L’analyse des données microéconomiques permet de décomposer la croissance des exportations au niveau des transactions commerciales réalisées par les firmes. L’exercice révèle qu’au cours de la période la plus récente (2015-2018), l’intensification des relations existantes est restée une base essentielle aux exportations, mais, dans le même temps, le tissu exportateur belge semble s’être renouvelé. Concernant plus spécifiquement le marché américain, ce sont principalement les relations déjà établies qui ont influencé l’évolution des exportations vers cette destination, reflétant la difficulté de pénétrer et desservir des économies plus éloignées géographiquement. Concernant le marché britannique, malgré les incertitudes apparues dans la foulée du vote en faveur du brexit, on n’observe pas, jusqu’ici, de sorties massives d’exportateurs belges.

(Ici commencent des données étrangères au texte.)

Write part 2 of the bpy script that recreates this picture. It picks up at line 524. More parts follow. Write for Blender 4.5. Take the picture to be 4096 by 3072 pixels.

Afin d’assurer leur résilience dans le contexte actuel et futur, l’ensemble des acteurs économiques belges vont devoir être capables de s’adapter. La question du virage protectionniste n’est en effet pas circonscrite au seul secteur du commerce extérieur parce qu’une grande part du tissu domestique y est adossé. Les entreprises actives à l’étranger devront veiller à pouvoir ajuster leurs coûts en réaction à des chocs éventuels. Mais elles devront aussi se positionner sur des marchés porteurs ainsi que sur des segments de niche à fort contenu technologique, afin de préserver et d’élargir leur part de marché à l’étranger. Les autorités publiques belges peuvent les y aider, notamment grâce à un cadre réglementaire porteur, une allocation fluide des ressources, davantage d’initiatives pour stimuler la culture entrepreneuriale et la prise de risques, sans oublier la garantie d’infrastructures de bonne qualité afin de conserver l’attractivité de la Belgique comme place de premier rang sur le continent européen.